This video has nothing whatever to do with the Futurians or their games, but it’s a great ghostly animation from 1933. (Sorry, it was the best we could do. —the blog team)
As mentioned earlier, when the Futurians held a party they were limited in program. There was music sometimes, borrowed from somebody’s record collection, but no dancing, because few of us males knew how. There was much drinking (but only of non-alcoholic beverages; the hard stuff came later) and quite a lot of eating, the materials for which were provided by the surplus from Roz Cohen’s mother’s business.
But what we mostly did was play games. And, although we did sometimes play board games like “Monopoly,” then just becoming a smash hit, we had other preferences. Since a majority of us were ambitious to spend our lives working with words — as writers, editors, crossword-puzzle creators, whatever — our favorite games were word games, mostly offshoots of that good old game of “Ghost.”
You know what that is, although you might have played it under a different name. Players form a circle. First player says a letter. Next player also says a letter, and you keep on doing that until the letters have formed a word. At that point the player the word ended on is out of the game and the one after him starts a letter of a new word.
There are very few rules, in fact really only one. After you have said a letter any other player can challenge you to name a word that begins with the string of letters so far in play. If you can’t produce such a word, you’re out of the game. If you can, he is.
It is tempting to form an additional rule defining what is an acceptable word, but I think it’s more fun to battle it out when a challenge has occurred.
That’s the classical “Ghost.”
Of course we quickly tired of playing what everyone else was playing, and began inventing improvements.

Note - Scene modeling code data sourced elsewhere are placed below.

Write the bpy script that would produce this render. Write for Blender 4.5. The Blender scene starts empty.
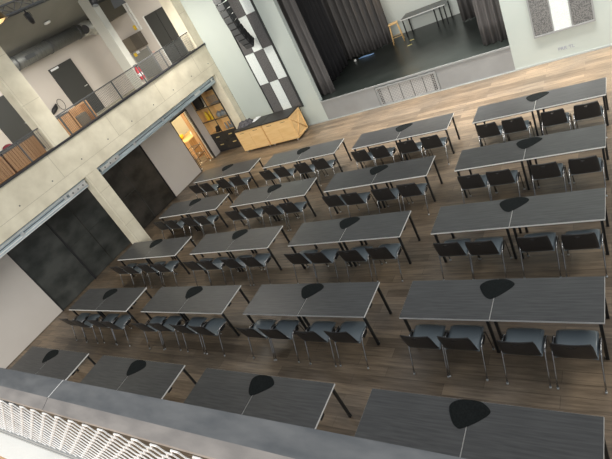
import bpy, bmesh, math, random
from mathutils import Vector, Matrix
random.seed(7)
S = bpy.context.scene
C = S.collection
PI = math.pi

# ---------------------------------------------------------------- camera
cam_d = bpy.data.cameras.new('camera')
cam = bpy.data.objects.new('camera', cam_d); C.objects.link(cam)
Rm = [[0.8034556369815482, 0.41080466660408715, -0.43092756386529674],
      [0.0857949609591194, 0.6363595709315114, 0.7666066273897493],
      [0.5891504596252113, -0.6529058296417389, 0.4760417140789606]]
M = Matrix(Rm).transposed().to_4x4()
M.translation = Vector((0.601298943738397, -4.477179747334093, 5.830806498152571))
cam.matrix_world = M
cam_d.sensor_fit = 'HORIZONTAL'; cam_d.sensor_width = 36.0
cam_d.lens = 36.0 * 479.99 / 612.0
cam_d.clip_start = 0.05; cam_d.clip_end = 200
S.camera = cam

# ---------------------------------------------------------------- light
W = bpy.data.worlds.new('world'); S.world = W; W.use_nodes = True
W.node_tree.nodes['Background'].inputs[0].default_value = (0.86, 0.92, 1.0, 1)
W.node_tree.nodes['Background'].inputs[1].default_value = 0.50

def area(name, loc, target, sx, sy, e, col=(1, 1, 1)):
    d = bpy.data.lights.new(name, 'AREA'); d.shape = 'RECTANGLE'; d.size = sx; d.size_y = sy
    d.energy = e; d.color = col
    o = bpy.data.objects.new(name, d); C.objects.link(o); o.location = loc
    o.rotation_euler = (Vector(target) - Vector(loc)).to_track_quat('-Z', 'Y').to_euler()
    return o
def point(name, loc, e, col=(1, 1, 1), r=0.15):
    d = bpy.data.lights.new(name, 'POINT'); d.energy = e; d.color = col; d.shadow_soft_size = r
    o = bpy.data.objects.new(name, d); C.objects.link(o); o.location = loc
    return o
area('window_light_behind', (-1.5, -16.0, 9.8), (-8.0, 9.0, 2.0), 14, 3.0, 3200, (1.0, 0.96, 0.88))
area('hall_light_stage_end', (-2.4, 9.2, 8.2), (-2.4, 9.2, 0), 10, 1.0, 500, (1.0, 0.97, 0.92)).data.spread = 1.15
area('hall_light_right', (5.5, 4.0, 7.2), (-10, 4.5, 3.2), 9, 2.0, 420, (1.0, 0.95, 0.85))
area('balcony_light', (-14.4, 4.5, 6.9), (-15.2, 4.5, 4), 1.0, 10.0, 230, (1.0, 0.95, 0.86))
area('near_balcony_light', (-3.0, -5.9, 6.9), (-3.0, -5.2, 3.9), 4, 0.8, 22, (1.0, 0.97, 0.92))
point('kitchen_light', (-16.3, 8.9, 2.65), 170, (1.0, 0.90, 0.68), 0.25)
area('corner_fill_light', (-12.0, 7.6, 5.6), (-13.0, 10.0, 0.8), 1.2, .6, 120, (1.0, 0.94, 0.84))  # added fill to brighten cabinets, shelf and corner column; no fixture there
point('stool_light', (-7.0, 14.2, 2.9), 10, (1.0, 0.62, 0.25), 0.06)
area('stage_light', (-5.2, 13.2, 5.6), (-5.4, 15.6, 1.6), 3.0, 1.0, 100, (0.97, 1.0, 0.97))

S.view_settings.view_transform = 'Standard'; S.view_settings.look = 'None'
S.view_settings.gamma = 1.0; S.view_settings.use_curve_mapping = False
S.view_settings.exposure = 0.0

# ---------------------------------------------------------------- materials
def mat(name, col, rough=0.5, metal=0.0, spec=None, emit=None):
    m = bpy.data.materials.new(name); m.use_nodes = True
    b = m.node_tree.nodes['Principled BSDF']
    b.inputs['Base Color'].default_value = (*col, 1); b.inputs['Roughness'].default_value = rough
    b.inputs['Metallic'].default_value = metal
    if spec is not None: b.inputs['Specular IOR Level'].default_value = spec
    if emit:
        b.inputs['Emission Color'].default_value = (*emit[0], 1); b.inputs['Emission Strength'].default_value = emit[1]
    return m
def noisy(name, c1, c2, scale=3.0, stretch=(1, 1, 1), rough=0.5, metal=0.0, bump=0.0, detail=6, spec=None, lo=0.35, hi=0.65):
    m = mat(name, c1, rough, metal, spec); nt = m.node_tree; N = nt.nodes; L = nt.links
    b = N['Principled BSDF']
    tc = N.new('ShaderNodeTexCoord'); mp = N.new('ShaderNodeMapping'); mp.inputs['Scale'].default_value = stretch
    n = N.new('ShaderNodeTexNoise'); n.inputs['Scale'].default_value = scale; n.inputs['Detail'].default_value = detail
    r = N.new('ShaderNodeValToRGB'); r.color_ramp.elements[0].position = lo; r.color_ramp.elements[1].position = hi
    r.color_ramp.elements[0].color = (*c1, 1); r.color_ramp.elements[1].color = (*c2, 1)
    L.new(tc.outputs['Object'], mp.inputs[0]); L.new(mp.outputs[0], n.inputs['Vector']); L.new(n.outputs['Fac'], r.inputs[0])
    L.new(r.outputs[0], b.inputs['Base Color'])
    if bump:
        bp = N.new('ShaderNodeBump'); bp.inputs['Strength'].default_value = bump; bp.inputs['Distance'].default_value = 0.01
        L.new(n.outputs['Fac'], bp.inputs['Height']); L.new(bp.outputs[0], b.inputs['Normal'])
    return m
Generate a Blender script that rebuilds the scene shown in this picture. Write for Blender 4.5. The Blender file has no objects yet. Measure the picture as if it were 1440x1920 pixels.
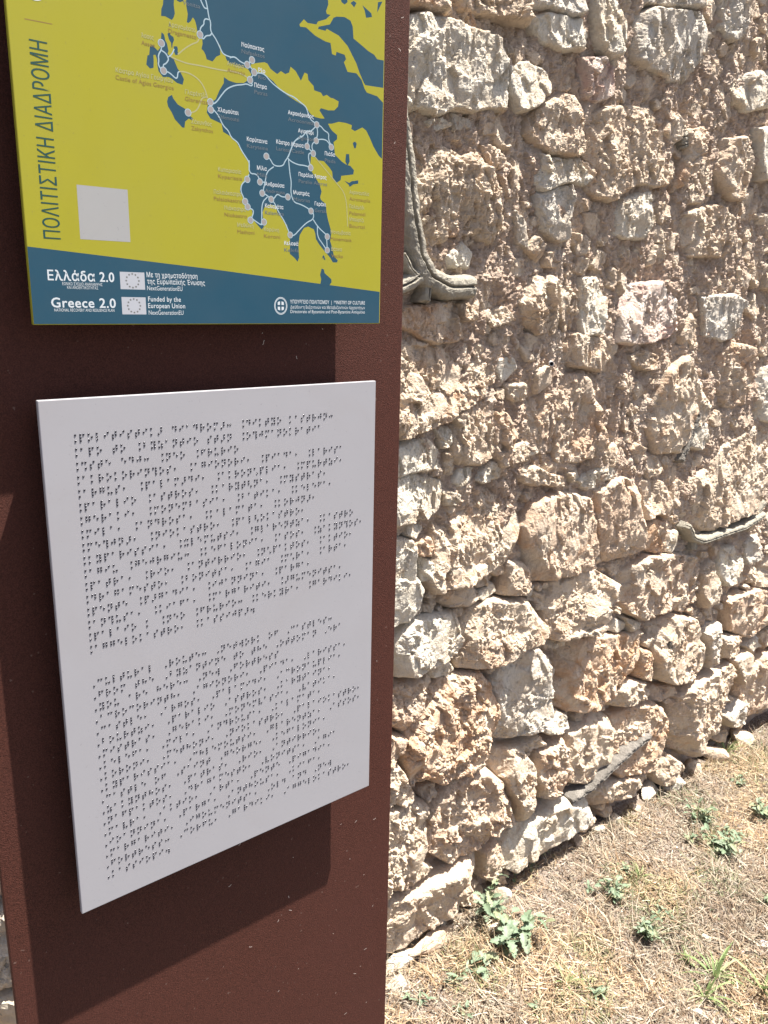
import bpy, math, random
import numpy as np
from mathutils import Matrix, Vector
random.seed(7)
rng = np.random.default_rng(11)
scn = bpy.context.scene
COL = scn.collection

# ------------------------------------------------------------------ camera
H = 1.45                      # camera height above the ground
FPX, CX, CY = 1531.0, 720.0, 960.0
EX = np.array([0.77361516, 0.14505284, 0.61683])
EY = np.array([-0.63334701, 0.20738811, 0.74556136])
UP = np.array([0.01977741, 0.96744501, -0.25230737])
R = np.array([EX, EY, UP])
cam_d = bpy.data.cameras.new('camera')
cam = bpy.data.objects.new('camera', cam_d)
COL.objects.link(cam)
right, up, fwd = R[:, 0], R[:, 1], R[:, 2]
M = Matrix.Identity(4)
for i in range(3):
    M[i][0], M[i][1], M[i][2] = right[i], up[i], -fwd[i]
M[2][3] = H
cam.matrix_world = M
cam_d.sensor_fit = 'VERTICAL'
cam_d.sensor_height = 36.0
cam_d.lens = 36.0 * FPX / 1920.0
cam_d.clip_start = 0.02
cam_d.clip_end = 500
scn.camera = cam

# ------------------------------------------------------------------ light
SUN = Vector((0.0618, -0.0427, 0.206)).normalized()
w = bpy.data.worlds.new('World')
scn.world = w
w.use_nodes = True
nt = w.node_tree
sky = nt.nodes.new('ShaderNodeTexSky')
sky.sky_type = 'NISHITA'
sky.sun_disc = False
sky.sun_elevation = math.asin(SUN.z)
sky.sun_rotation = math.atan2(SUN.x, SUN.y)
sky.dust_density = 3.0
sky.air_density = 0.75
bg = nt.nodes['Background']
bg.inputs['Strength'].default_value = 0.072
nt.links.new(sky.outputs[0], bg.inputs['Color'])
sd = bpy.data.lights.new('sun', 'SUN')
sd.energy = 5.0
sd.angle = math.radians(0.53)
sd.color = (1.0, 0.955, 0.89)
so = bpy.data.objects.new('sun', sd)
COL.objects.link(so)
so.rotation_euler = SUN.to_track_quat('Z', 'Y').to_euler()
so.location = (2, -2, 6)
scn.view_settings.view_transform = 'Standard'
scn.view_settings.look = 'None'
scn.view_settings.gamma = 1
scn.view_settings.exposure = 1.5


def ray(x, y):
    return R @ np.array([x - CX, CY - y, FPX])


def on_y(x, y, Y):            # surveyed point of a vertical plane parallel to the wall
    r = ray(x, y)
    p = r * Y / r[1]
    return np.array([p[0], Y, p[2] + H])


def on_z(x, y, z=0.0):        # surveyed point of the ground
    r = ray(x, y)
    p = r * (z - H) / r[2]
    return np.array([p[0], p[1], z])


# ------------------------------------------------------------------ helpers
def tag(o, label=None, cat=None, group=None, kind=None):
    if label: o['label'] = label
    if cat: o['category'] = cat
    if group: o['group'] = group
    if kind: o['kind'] = kind
    return o


def empty(name, loc, rz=0.0):
    o = bpy.data.objects.new(name, None)
    COL.objects.link(o)
    o.location = loc
    o.rotation_euler = (0, 0, rz)
    o.empty_display_size = 0.1
    return o


def mesh_np(name, verts, faces, smooth=False, k=4, colors=None):
    """verts (n,3), faces (m,k) -> mesh"""
    me = bpy.data.meshes.new(name)
    verts = np.asarray(verts, np.float32)
    faces = np.asarray(faces, np.int32)
    m = len(faces)
    me.vertices.add(len(verts))
    me.vertices.foreach_set('co', verts.ravel())
    me.loops.add(m * k)
    me.loops.foreach_set('vertex_index', faces.ravel())
    me.polygons.add(m)
    me.polygons.foreach_set('loop_start', np.arange(0, m * k, k, dtype=np.int32))
    me.polygons.foreach_set('loop_total', np.full(m, k, np.int32))
    me.polygons.foreach_set('use_smooth', np.full(m, smooth, bool))
    me.update(calc_edges=True)
    if colors is not None:
        a = me.color_attributes.new('tint', 'FLOAT_COLOR', 'POINT')
        c = np.ones((len(verts), 4), np.float32)
        c[:, :3] = colors
        a.data.foreach_set('color', c.ravel())
    return me


def link(name, me, mat=None, parent=None):
    o = bpy.data.objects.new(name, me)
    COL.objects.link(o)
    if mat is not None and len(me.materials) == 0:
        me.materials.append(mat)
    if parent is not None:
        o.parent = parent
    return o


def hash2(ix, iy, s):
    h = (ix.astype(np.int64) * 374761393 + iy.astype(np.int64) * 668265263 + s * 1442695041) & 0xFFFFFFFF
    h = ((h ^ (h >> 13)) * 1274126177) & 0xFFFFFFFF
    h = ((h ^ (h >> 15)) * 2246822519) & 0xFFFFFFFF
    h = h ^ (h >> 16)
    return (h & 0xFFFFFF).astype(np.float64) / 16777216.0


def vnoise(x, y, s=0):        # gradient noise about -0.7..0.7
    ix = np.floor(x); iy = np.floor(y)
    fx = x - ix; fy = y - iy
    u = fx * fx * fx * (fx * (fx * 6 - 15) + 10)
    v = fy * fy * fy * (fy * (fy * 6 - 15) + 10)
    def g(dx, dy):
        a = hash2(ix + dx, iy + dy, s) * 2 * np.pi
        return np.cos(a) * (fx - dx) + np.sin(a) * (fy - dy)
    a = g(0, 0) * (1 - u) + g(1, 0) * u
    b = g(0, 1) * (1 - u) + g(1, 1) * u
    return a * (1 - v) + b * v


def fbm(x, y, s=0, o=4):
    t = 0; a = 1.0
    for i in range(o):
        t = t + a * vnoise(x, y, s + i * 17)
        x = x * 2.03 + 3.1; y = y * 2.03 - 1.7; a *= 0.5
    return t


def worley(x, y, s=0):
    """returns F1, F2, and per cell random values + offset to the seed"""
    ix = np.floor(x); iy = np.floor(y)
    f1 = np.full(x.shape, 9.0); f2 = np.full(x.shape, 9.0)
    cx = np.zeros(x.shape); cy = np.zeros(x.shape)
    dxs = np.zeros(x.shape); dys = np.zeros(x.shape)
    for dx in (-1, 0, 1):
        for dy in (-1, 0, 1):
            jx = ix + dx; jy = iy + dy
            px = jx + hash2(jx, jy, s); py = jy + hash2(jx, jy, s + 5)
            ex = x - px; ey = y - py
            d = np.sqrt(ex * ex + ey * ey)
            m = d < f1
            f2 = np.where(m, f1, np.minimum(f2, d))
            f1 = np.where(m, d, f1)
            cx = np.where(m, jx, cx); cy = np.where(m, jy, cy)
            dxs = np.where(m, ex, dxs); dys = np.where(m, ey, dys)
    return f1, f2, cx, cy, dxs, dys


def facets(x, y, s, slope=0.5, step=0.25):
    """broken, chipped face: every cell is a tilted plane (units of the cell size)"""
    f1, f2, cx, cy, dx, dy = worley(x, y, s)
    gx = (hash2(cx, cy, s + 11) - .5) * 2 * slope
    gy = (hash2(cx, cy, s + 12) - .5) * 2 * slope
    of = (hash2(cx, cy, s + 13) - .5) * 2 * step
    # ramp instead of a knife cut between two chips
    b = np.clip((f2 - f1) / 0.07, 0, 1)
    return (gx * dx + gy * dy + of) * (0.35 + 0.65 * b)


def sstep(a, b, x):
    t = np.clip((x - a) / (b - a), 0, 1)
    return t * t * (3 - 2 * t)


def poly_sdf(px, py, poly):
    """signed distance, positive inside"""
    d = np.full(px.shape, 1e9)
    ins = np.zeros(px.shape, bool)
    n = len(poly)
    for i in range(n):
        ax, ay = poly[i]; bx, by = poly[(i + 1) % n]
        ex, ey = bx - ax, by - ay
        wx, wy = px - ax, py - ay
        t = np.clip((wx * ex + wy * ey) / (ex * ex + ey * ey + 1e-12), 0, 1)
        d = np.minimum(d, (wx - ex * t) ** 2 + (wy - ey * t) ** 2)
        c = ((ay > py) != (by > py)) & (px < (bx - ax) * (py - ay) / (by - ay + 1e-15) + ax)
        ins ^= c
    d = np.sqrt(d)
    return np.where(ins, d, -d)


# ------------------------------------------------------------------ materials
def new_mat(name):
    m = bpy.data.materials.new(name)
    m.use_nodes = True
    nt = m.node_tree
    b = nt.nodes['Principled BSDF']
    return m, nt, b


def nd(nt, t, **kw):
    n = nt.nodes.new(t)
    for k, v in kw.items():
        if hasattr(n, k):
            setattr(n, k, v)
        else:
            n.inputs[k.replace('_', ' ')].default_value = v
    return n


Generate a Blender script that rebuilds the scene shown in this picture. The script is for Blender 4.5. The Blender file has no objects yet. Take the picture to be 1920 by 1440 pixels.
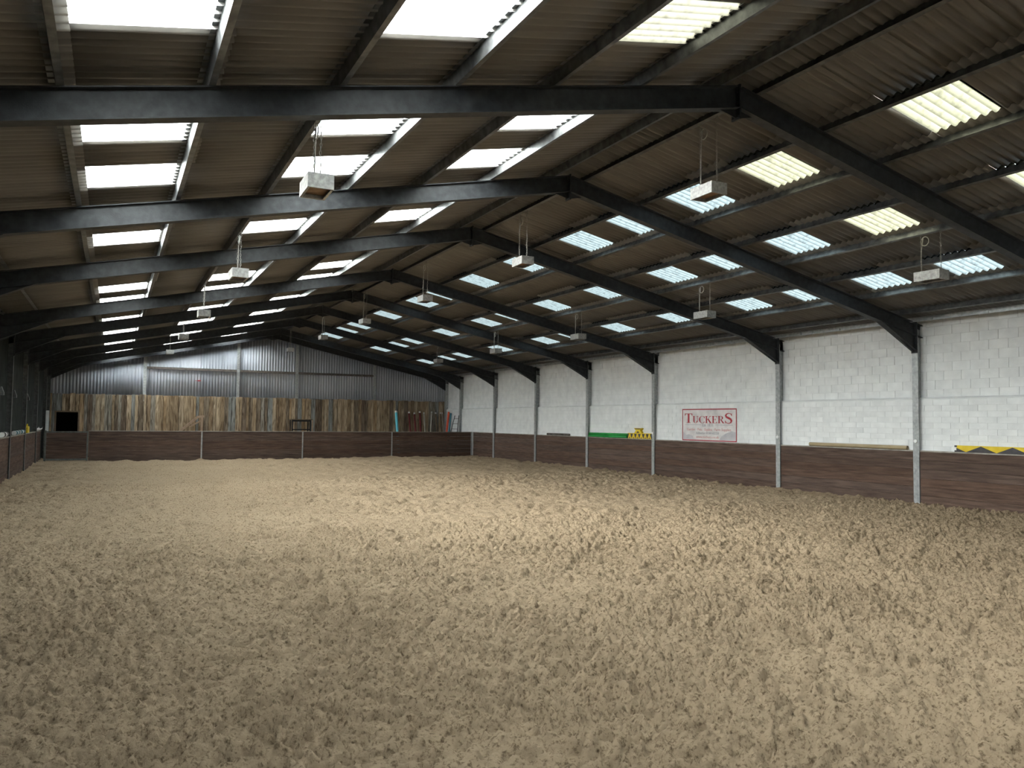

The first of these was “Le Spectre,” which is the same as “Ghost,” except that it is played in French, This made the game particularly challenging, since at the time none of us spoke French.
The success of that game inspired us to try translating the game into German, Italian, Swedish and other tongues. Those however were not successful, due largely to the fact that we couldn’t even get started, as none of us knew what the word for ghosts was in any other language.
Clearly we had to try a different tack.
Our next success, then, was “Stsohg,” which is to say “Ghosts” played backward. “Stsohg” turned out to be complex enough to challenge us all. However, the Futurian motto was “Onward and Onward (Until You Fall Off the Edge),” so we persevered. I think it was Don Wollheim who came up with the ultimate word game. We called it “Djugashvili.”
It has been my custom to explain the rules of the games, but with Djugashvili that’s not possible. Some observers have concluded that this because the game itself lacked playing rules. But this is untrue.
Each player has a complete set of rules and playing instructions that cover almost every problem that can be encountered in play. However, the feature that sets Djugashvili apart from all others is that each player is required to generate his own set of rules, and forbidden to reveal them to anyone else.